- Source material
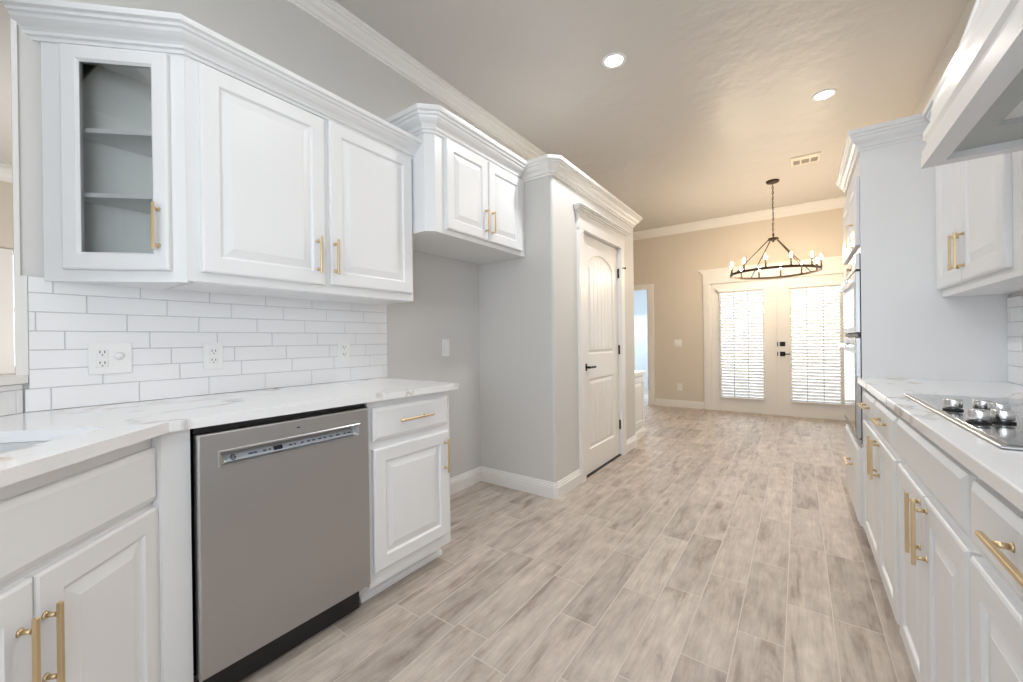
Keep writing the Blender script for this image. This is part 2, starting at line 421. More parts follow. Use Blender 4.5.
# ------------------------------------------------------------------ tile backsplashes (bond of individual tiles over grout, one surface)
TL, TH, GR = .2285, .0652, .0022
OFF = [.199, .098, .071, .004, .166, .059, .206, .12, .03, .19, .09, .15]
def tiles(bm, frame, u0, u1, z0, z1, off=0., low=None):
    """frame(u, d, z) -> point; d is distance out of the wall"""
    def box(a, b, c, d_, t, bev):
        lo = [(a, c), (b, c), (b, d_), (a, d_)]; k = bev
        hi = [(a + k, c + k), (b - k, c + k), (b - k, d_ - k), (a + k, d_ - k)]
        rings_to_faces(bm, [[frame(p[0], 0.002, p[1]) for p in lo], [frame(p[0], t - .0018, p[1]) for p in lo], [frame(p[0], t, p[1]) for p in hi]], mi=0)
    k = 0; zr = .992 - TH
    while zr + TH < z0 + .012: zr += TH; k += 1
    k0 = k
    while zr < z1:
        a, b = (z0 if k == k0 else zr + GR / 2), min(zr + TH - GR / 2, z1)
        if b - a > .004:
            u = OFF[k % len(OFF)] + off - 60 * TL
            while u < u1:
                ua = low[0] if low and b < low[1] else u0
                p, q = max(u + GR / 2, ua), min(u + TL - GR / 2, u1)
                if q - p > .004: box(p, q, a, b, .009, .0016)
                u += TL
        zr += TH; k += 1
    pts = [(u0, z0), (u1, z0), (u1, z1), (u0, z1)]
    rings_to_faces(bm, [[frame(p[0], 0.0005, p[1]) for p in pts], [frame(p[0], .0062, p[1]) for p in pts]], mi=1)
bm = B(); tiles(bm, lambda u, d, z: (WL + d, u, z), .150, 1.597, CT + .001, 1.372, low=(.141, SILL - .018))
struct('trim_5', bm, ['tile_white', 'grout'], 'glossy white narrow subway tile backsplash on the left wall', 'backsplash')
bm = B(); tiles(bm, lambda u, d, z: (*st(TD + d, -1.585 + u), z), 0.0, 1.0, CT + .001, SILL - .024, .05)
struct('trim_6', bm, ['tile_white', 'grout'], 'white subway tile strip under the pass-through sill', 'backsplash')
bm = B(); tiles(bm, lambda u, d, z: (WR - d, u, z), -.4, 2.818, CT + .001, 1.30, .1); tiles(bm, lambda u, d, z: (WR - d, u, z), .95, 1.935, 1.302, 1.70, .1)
struct('trim_7', bm, ['tile_white', 'grout'], 'white subway tile backsplash behind the cooktop', 'backsplash')

# ------------------------------------------------------------------ cabinet builders (local: x along the front, y into the wall, z up)
def panel_door(bm, x0, x1, z0, z1, yf=-.02, t=.02, stile=.058):
    """raised-panel door"""
    def ring(i, y): return [(x0 + i, y, z0 + i), (x1 - i, y, z0 + i), (x1 - i, y, z1 - i), (x0 + i, y, z1 - i)]
    s = stile
    rings_to_faces(bm, [ring(0, yf + t), ring(0, yf + .005), ring(.002, yf + .0025), ring(.007, yf), ring(s, yf), ring(s + .004, yf + .004), ring(s + .006, yf + .009), ring(s + .012, yf + .010), ring(s + .040, yf + .003), ring(s + .042, yf + .002)], cap_first=True)
def slab_front(bm, x0, x1, z0, z1, yf=-.02, t=.02):
    def ring(i, y): return [(x0 + i, y, z0 + i), (x1 - i, y, z0 + i), (x1 - i, y, z1 - i), (x0 + i, y, z1 - i)]
    rings_to_faces(bm, [ring(0, yf + t), ring(0, yf + .008), ring(.003, yf + .006), ring(.014, yf + .001), ring(.016, yf)], cap_first=True)
def pull(parent, x, z, vert=True, L=.17, yf=-.02, sp=.128, name='handle', label='brushed brass bar handle'):
    bm = B(); y0 = yf - .031; y1 = yf - .022; w = .0046
    if vert: bx(bm, x - w, x + w, y0, y1, z - L / 2, z + L / 2, .0012)
    else: bx(bm, x - L / 2, x + L / 2, y0, y1, z - w, z + w, .0012)
    for k in (-1, 1):
        p = (x, z + k * sp / 2) if vert else (x + k * sp / 2, z)
        cyl(bm, (p[0], yf, p[1]), (p[0], yf - .004, p[1]), .0085, .0055, 14); cyl(bm, (p[0], yf - .004, p[1]), (p[0], y1 + .002, p[1]), .0050, .0052, 14)
    o = obj(name, bm, 'brass', parent); o['label'] = label
    return o
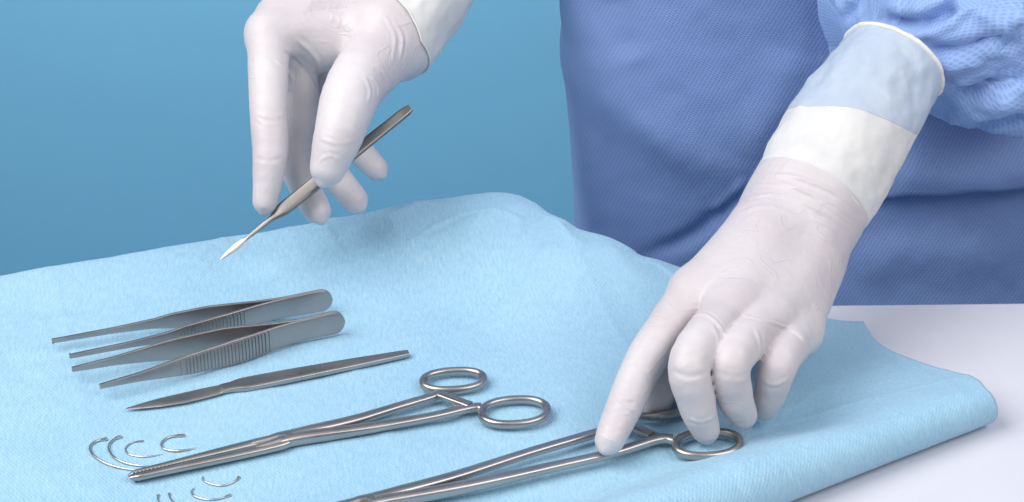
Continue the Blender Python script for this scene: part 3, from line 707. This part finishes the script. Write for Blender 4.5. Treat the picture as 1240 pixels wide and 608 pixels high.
# gown body
def gown():
    prof = cat_rom([(9, 30, 0), (5.0, 22, 0), (3.6, 14, 0), (3.7, 9.5, 0), (5.0, 7.0, 0), (8.5, 5.6, 0), (14, 4.8, 0), (20, 4.4, 0), (27, 4.2, 0), (35, 4.6, 0), (43, 7, 0), (49, 13, 0), (48, 22, 0), (42, 30, 0)], 40)[:, :2]
    L = np.r_[0, np.cumsum(np.linalg.norm(np.diff(prof, axis=0), axis=1))]
    nu = 700; s = np.linspace(0, L[-1], nu); C = np.stack([np.interp(s, L, prof[:, k]) for k in (0, 1)], 1)
    nz = 420; z = np.linspace(-45, 62, nz)
    Z, Sx = np.meshgrid(z, s, indexing='ij')
    n = np.gradient(C, axis=0); n = np.stack([n[:, 1], -n[:, 0]], 1); n /= np.linalg.norm(n, axis=1)[:, None]
    X = np.broadcast_to(C[:, 0], Z.shape).copy(); Y = np.broadcast_to(C[:, 1], Z.shape).copy()
    wl = 1 - sm(0, 26, X - 3)                                  # left side leans outwards as it rises
    X -= wl * np.clip(Z, -10, 60) * .045
    # a small notch in the left silhouette
    X += wl * (.35 * np.exp(-((Z - 16.5) / 1.1) ** 2) * (Y < 16)) * (1 - sm(6, 10, X))
    def q(px, py, y):                                        # x,z of a photo point on the plane Y=y
        v = ray(px, py); t = (y - CAM[1]) / v[1]; p = CAM + v * t; return p[0], p[2]
    d = .30 * vn(np.stack([X * .12, Z * .10, 0 * X + 1], -1)) + .16 * vn(np.stack([X * .3 + Z * .1, Z * .2, 0 * X + 8], -1)) + .03 * vn2(np.stack([X * 1.1, Z * 1.0, 0 * X + 8], -1))
    def crease(pts, wd, amp, flap=0, fw=3):
        nonlocal d
        pp = np.array([q(a, b, 4.8) for a, b in pts]); pp = cat_rom(np.c_[pp, 0 * pp[:, 0]], 8)[:, :2]
        bd = np.full(X.shape, 1e9); bs = np.zeros(X.shape); bt = np.zeros(X.shape); M = len(pp) - 1
        for i in range(M):
            a, b = pp[i], pp[i + 1]; ab = b - a; L2 = ab @ ab
            t = np.clip(((X - a[0]) * ab[0] + (Z - a[1]) * ab[1]) / L2, 0, 1); dx = X - a[0] - t * ab[0]; dz = Z - a[1] - t * ab[1]
            dd = np.hypot(dx, dz); sg = np.sign(ab[0] * dz - ab[1] * dx); m = dd < bd; bd[m] = dd[m]; bs[m] = sg[m]; bt[m] = ((i + t) / M)[m]
        fade = np.clip(np.minimum(bt, 1 - bt) * 4, 0, 1); sd = bd * bs
        d += amp * np.exp(-(bd / wd) ** 2) * fade * (Y < 14)
        if flap: d += flap * sm(-.12, .12, sd) * (1 - sm(0, fw, sd)) * np.clip(bt * 4, 0, 1) * (bd < fw + 1) * (Y < 14)
    crease([(1040, 236), (1080, 228), (1160, 222), (1300, 214)], .3, .0, .9, 5)          # flap over the hip
    crease([(1070, 180), (1150, 200), (1300, 180)], 1.2, .5)
    crease([(684, 92), (700, 150), (712, 230), (720, 300)], .8, .35)
    crease([(690, 95), (760, 150), (840, 190), (905, 218)], 1.4, .35)
    crease([(905, 218), (880, 250), (840, 290), (770, 325)], .5, -.45)
    crease([(905, 214), (885, 238), (860, 262)], .35, .35)
    crease([(740, 0), (745, 40), (770, 80)], 1.2, -.3)
    crease([(1030, 330), (1100, 300), (1240, 310)], 1.6, .35)
    crease([(960, 60), (940, 120), (900, 190)], 1.3, .35)
    X += n[None, :, 0] * d; Y += n[None, :, 1] * d
    G = np.stack([X, Y, Z], -1); UV = np.stack([Sx * .88 + Z * .5, Z - Sx * .1], -1)
    link('gown', G.reshape(-1, 3), grid_faces(nu, nz), GOWN, person, uvs=UV.reshape(-1, 2))
gown()

# ------------------------------------------------------------------ lighting (studio)
w = bpy.data.worlds.new('World'); scene.world = w; w.use_nodes = True
wt = w.node_tree; tc = wt.nodes.new('ShaderNodeTexCoord'); sx = wt.nodes.new('ShaderNodeSeparateXYZ'); rp = wt.nodes.new('ShaderNodeValToRGB')
wt.links.new(tc.outputs['Generated'], sx.inputs[0]); wt.links.new(sx.outputs[2], rp.inputs[0]); wt.links.new(rp.outputs[0], wt.nodes['Background'].inputs[0])
e = rp.color_ramp.elements; e[0].position = 0; e[0].color = (.24, .26, .30, 1); e[1].position = .75; e[1].color = (1.0, 1.05, 1.15, 1)
e = rp.color_ramp.elements.new(.32); e.color = (.42, .45, .52, 1)
wt.nodes['Background'].inputs[1].default_value = .46
def area(loc, target, size, power, color, name='softbox'):
    l = bpy.data.lights.new(name, 'AREA'); l.shape = 'RECTANGLE'; l.size, l.size_y = size[0] * S, size[1] * S; l.energy = power; l.color = color
    o = bpy.data.objects.new(name, l); COL.objects.link(o); o.location = [c * S for c in loc]
    d = Vector([t - c for t, c in zip(target, loc)]); o.rotation_euler = d.to_track_quat('-Z', 'Y').to_euler(); return o
area((-74, -40, 102), (0, -8, 0), (100, 100), 17, (1, .985, .97), 'key_softbox')
area((70, -60, 90), (5, -5, 3), (90, 60), 6.0, (1, .98, .97), 'fill_softbox')
area((-30, 40, 42), (-30, 120, -46), (150, 30), 16, (1, 1, 1), 'backdrop_softbox')
vs_ = scene.view_settings; vs_.view_transform = 'Standard'; vs_.look = 'None'; vs_.exposure = 0; vs_.gamma = 1
scene.cycles.max_bounces = 8; scene.cycles.use_denoising = True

- Exercise requirements
Look for lines containing the string "This" and copy them all.

- Problem solution
Keep writing the Blender script for this image. This is part 2, starting at line 421. More parts follow. Use Blender 4.5.
Continue the Blender Python script for this scene: part 3, from line 707. This part finishes the script. Write for Blender 4.5. Treat the picture as 1240 pixels wide and 608 pixels high.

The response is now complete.